If there is no way to Peace from where we are with what we've got, we have to make a very costly choice-for there is no peace with any lesser god still in our pack-sack. This means no peace and property; no peace and patriotism; no peace and position, no peace and power. It means no peace and any other priority. It means that even partial peace requires the release by us of some property, patriotism, position, and power. For these are the spoils of a war we have fought.

Look backward. The last time you were at peace you were nine years old; pre-puberty, pre-property, pre-responsibility-except that you were already at war, with your brothers and your tribe and your treasures. Where is Peace? Nowhere! We shall have to live with War or without anything else unless there is either a new kind of peace or a new kind of man.

When God talked Peace once he did it by, with, and through a Man, the Only Man, the Man none of our wants and desires could entrap and enslave.

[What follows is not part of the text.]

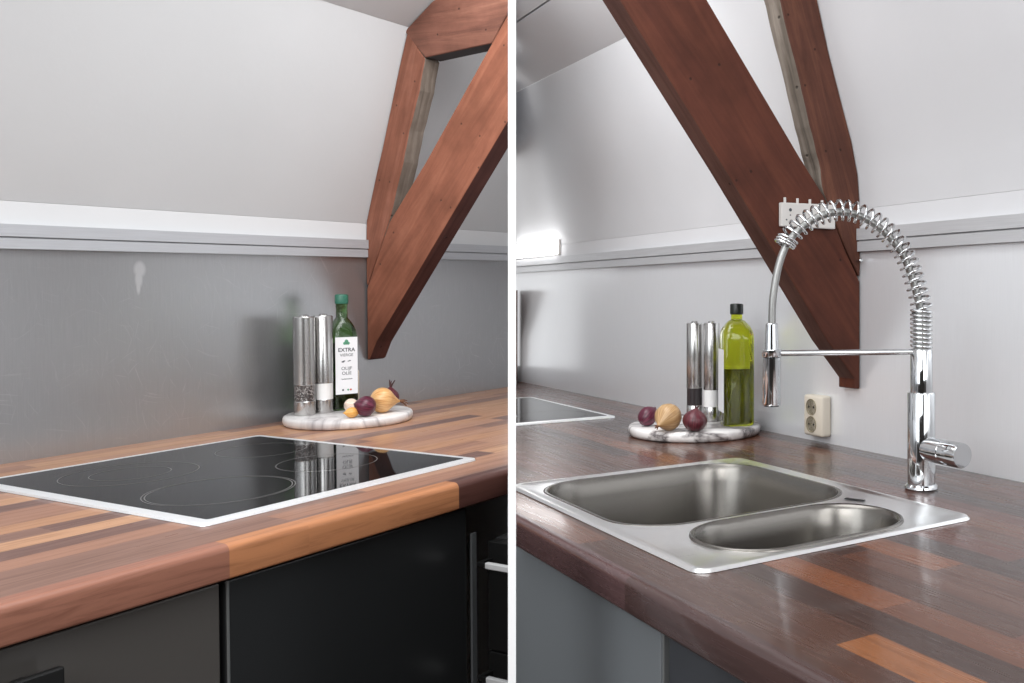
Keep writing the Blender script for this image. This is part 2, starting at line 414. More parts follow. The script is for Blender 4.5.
# aluminium rail over each splashback: two stepped strips with a groove, interrupted by the truss
RAIL = [(.0, .4005), (-.011, .4005), (-.011, .4205), (-.006, .4212), (-.006, .4228), (-.013, .4235), (-.013, .4465), (.0, .4465)]
k = 0
for F, side, spans in ((LM, -1, ((-3.2, -.001), (.055, 1.2))), (RM, 1, ((-2.6, -.056), (.001, 2.6)))):
    for a, b in spans:
        k += 1
        tag(link('trim_%d' % k, cut(prism(RAIL, a, b), F, side), alu if F is LM else alu_r, F=F), kind='structure')

# ---------------------------------------------------------------- trusses
def truss(F, side, xa, xb, bm_m, rm_m, raw_m, who, near, collar=True):
    """brace, rafter and collar in one plane square to the wall; all polygons in (Y, Z)"""
    th = xb - xa
    # brace
    br = [(-.003, .128), (-.013, .133), (-.036, .176), (-.391, .609), (-.70, .985), (-.70, 1.262), (-.489, .982), (-.218, .641), (-.088, .492), (-.004, .318)] if near == 'hob' else \
         [(-.003, .124), (-.016, .124), (-.016, .144), (-.086, .222), (-.323, .538), (-.70, 1.02), (-.72, 1.30), (-.363, .841), (-.155, .578), (-.094, .505), (-.040, .40), (-.003, .34)]
    bm = prism(br, xa, xb, bev=.0025, seg=2); bm.normal_update()
    for f in bm.faces:
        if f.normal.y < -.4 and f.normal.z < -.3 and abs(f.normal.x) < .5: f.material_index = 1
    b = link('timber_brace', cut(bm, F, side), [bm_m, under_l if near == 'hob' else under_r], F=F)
    tag(b, ('red-brown diagonal timber brace rising from behind the olive oil bottle to the upper right' if near == 'hob' else
            'dark brown diagonal timber brace behind the faucet rising to the upper left'), 'beam')
    # rafter with a painted flat and a raw grey underside
    if near == 'hob':
        fr = [(-.0046, .326), (-.0885, .5), (-.139, .645), (-.161, .725), (-.197, .824), (-.2165, .902)]
        bk = [(-.1565, .975), (-.127, .888), (-.0955, .785), (-.064, .682), (-.0445, .627), (-.0205, .55), (-.004, .497), (-.0015, .4455), (-.0015, .335)]
    else:
        fr = [(-.0036, .35), (-.041, .408), (-.095, .512), (-.108, .576), (-.130, .642), (-.155, .726), (-.202, .871), (-.245, .985)]
        bk = [(-.147, 1.0), (-.1390, .984), (-.1245, .932), (-.111, .888), (-.084, .795), (-.0515, .70), (-.023, .62), (-.007, .555), (-.0012, .486), (-.001, .37)]
    # wavy hewn edges
    def jag(p, a, s):
        out = []
        for i in range(len(p)-1):
            for k in range(4):
                t = k/4; q = (p[i][0]*(1-t)+p[i+1][0]*t, p[i][1]*(1-t)+p[i+1][1]*t)
                out.append((q[0]+a*math.sin(9*(i+t)*s)*.6 + a*math.sin(23*(i+t)*s)*.4 + a*.5, q[1]))
        return out+[p[-1]]
    if near == 'hob':
        pts = jag(fr, .0013, 1) + bk
    else:
        pts = jag(fr, .0015, .83) + bk
    bm = prism(pts, xa+.0006, xb-.0006, bev=.002, seg=1)
    bm.normal_update()
    for f in bm.faces:
        c = f.calc_center_median()
        if abs(f.normal.x) < .5 and f.normal.y < -.2 and c.z > .45: f.material_index = 1
    r = link('timber_rafter', cut(bm, F, side), [rm_m, raw_m], F=F)
    tag(r, ('red-brown rafter with weathered grey underside set in the white roof slope above the hob' if near == 'hob' else
            'dark brown rafter with raw grey edge running up the slope behind the spring faucet'), 'beam')
    # collar beam
    if near == 'hob':
        cl = [(-.2185, .9045), (-.149, .9765), (-.158, .9865), (-.195, 1.012), (-.245, 1.046), (-.52, 1.17), (-.9, 1.3), (-.9, 1.05), (-.60, 1.13), (-.432, .912)]
        cl = [(-.2185, .9045), (-.149, .9765), (-.1575, .986), (-.185, 1.004), (-.245, 1.044), (-.40, 1.08), (-.556, 1.08), (-.4365, .9175)]
        bm = prism(cl, xa+.0004, xb-.0004, bev=.002, seg=1); bm.normal_update()
        for f in bm.faces:
            c = f.calc_center_median()
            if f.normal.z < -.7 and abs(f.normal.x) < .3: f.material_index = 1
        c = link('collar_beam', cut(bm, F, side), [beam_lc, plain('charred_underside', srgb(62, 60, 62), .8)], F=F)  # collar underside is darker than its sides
        tag(c, 'red-brown horizontal collar beam joining the rafter top at the upper edge of the hob view', 'beam')
truss(LM, -1, 0, .052, beam_l, beam_lr, raw_l, 'l', 'hob')
truss(RM, 1, -.052, 0, beam_r, beam_rr, raw_r, 'r', 'sink')

# added timber piece whose brown reflection shows in the far end of the splashback
bm = bmesh.new()
W = RM.inverted()
def part_pt(s, off, z):
    p = PDIR*s + PNRM*(PHALF+.001+off); q = W @ Vector((p.x, p.y, CAM_Z)); return (q.x, q.y, z)
rings = []
for z, s0 in ((.001, 3.545), (.16, 3.535), (.335, 3.44)):
    rings.append([part_pt(3.57, 0, z), part_pt(3.57, .014, z), part_pt(s0, .014, z), part_pt(s0, 0, z)])
o = link('timber_post', loft(rings), under_r, F=RM)
tag(o, 'short brown timber post at the far left end of the pale sink backsplash', 'post')

# ---------------------------------------------------------------- worktops
def edge_profile(yf, t):
    pts = [(-.0005, 0)]
    r1 = .010
    for k in range(7):
        a = PI/2 + k/6*PI/2; pts.append((yf + r1 + r1*math.cos(a), -r1 + r1*math.sin(a)))
    r2 = .004
    for k in range(4):
        a = PI + k/3*PI/2; pts.append((yf + r2 + r2*math.cos(a), -t + r2 + r2*math.sin(a)))
    pts.append((-.0005, -t)); return pts
bm = prism(edge_profile(-.886, .046), -1.75, 1.3)
o = link('worktop', cut(bm, LM, -1), wood_l, F=LM, smooth=40)
tag(o, 'light reddish walnut block worktop with rounded front edge under the hob', 'worktop')

SX0, SX1, SY0, SY1 = -.057, .543, -.706, -.258           # sink deck
hx0, hx1, hy0, hy1 = SX0+.014, SX1-.010, SY0+.012, SY1-.014
bm = prism(edge_profile(-.772, .040), -2.4, hx0)
prism(edge_profile(-.772, .040), hx1, 1.9, bm)
prism([(-.0005, 0), (hy1, 0), (hy1, -.04), (-.0005, -.04)], hx0, hx1, bm)
ep = [p for p in edge_profile(-.772, .040) if p[0] < -.01]
prism([(hy0, 0)] + ep + [(hy0, -.04)], hx0, hx1, bm)
bmesh.ops.remove_doubles(bm, verts=bm.verts, dist=1e-5)
o = link('worktop', cut(bm, RM, 1), wood_r, F=RM, smooth=40)
tag(o, 'dark walnut block worktop with rounded front edge around the steel sink', 'worktop')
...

The Star of this Hope is a man who weighs as much naked as dressed. He transcends the racial, regional, religious buckets of our existence by his ability to move in and out. He has dimensions of selfhood beyond nation, beyond property, beyond regional views of race. He knows that for everybody there is something more to be than American, white, Protestant, and local. There is a larger race, the human race. There is a larger region. There is a larger Church than ours.

One has gone before us into a Manhood and a Community that lies within our reach. The method is dialogical and requires us to hear each other. The setting is cruciform and demands our lives and fortunes. The characters are human. The drama has consequence - we can afford to work at being brothers to the race because we have met here, and there, too, a very great Grace.